As I sit down to write this, we are well into 2021 and planning for our upcoming hunting season. It does not seem like it has been six months since I was running all over the west bouncing from hunt to hunt. When I start my planning process each year, I try to look back on the previous season to figure out what things I can change to make me more successful. There is usually more than one thing I notice, but the biggest one for me is time.

Time is something we only have so much of each year, and it is also something that can be managed. In years past, I felt like having more hunts planned would result in more harvest. This has ended up backfiring on me more than once as I find myself rushing through one hunt to make it to the next without taking full advantage of the hunt I am on. My focus has also shifted from trying to fill as many tags as possible to wanting to enjoy the experience of the hunt and finding a mature animal. Sometimes you get lucky and harvest on the first day, and sometimes it gets dragged out until the last hour of the last day. However, as I look around and evaluate the guys I know who are consistently notching their tags, I know that they give themselves plenty of days in the field to make it happen.
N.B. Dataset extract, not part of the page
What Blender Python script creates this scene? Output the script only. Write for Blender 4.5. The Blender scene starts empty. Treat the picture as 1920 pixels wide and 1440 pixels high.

Looking at this upcoming season, I plan on going on fewer hunts than the year before, but I am planning on more days in the field on each of those hunts. As I think back on years past, it seems like I have had the most success on hunts when I don’t feel rushed. I know if I only have five or six days scheduled for a hunt, I feel like I have to grind it out even if it’s not going as planned. However, if you give yourself 8-10 days, you can take a down day in the middle to refocus or move locations. I sometimes feel like a day off can really help you not “burn out.” I have talked to a lot of guys and friends over the years who head home early because the hunt wasn’t going as planned or they were tired, but as soon as they get home and have a day to relax, they immediately regret their decision and wish they would have stuck it out. There are also the hunts where you are backed up against a deadline and you are wishing you had one more day. Plan the days you need along with a day to kick your feet up in camp, run into town to grab a good burger and a beer, or Facetime your family. I know from experience that doing this can be a great reset both mentally and physically as it allows you to finish out a hunt strong.

We all want a fun experience and a successful hunt whenever we set out on a new adventure. Just make sure you give yourself enough time to feel like you did your tag justice, you were able to enjoy the experience, and you didn’t leave with regrets. Everyone has limitations on the amount of time their schedule will allow them, so plan accordingly and remember, time kills.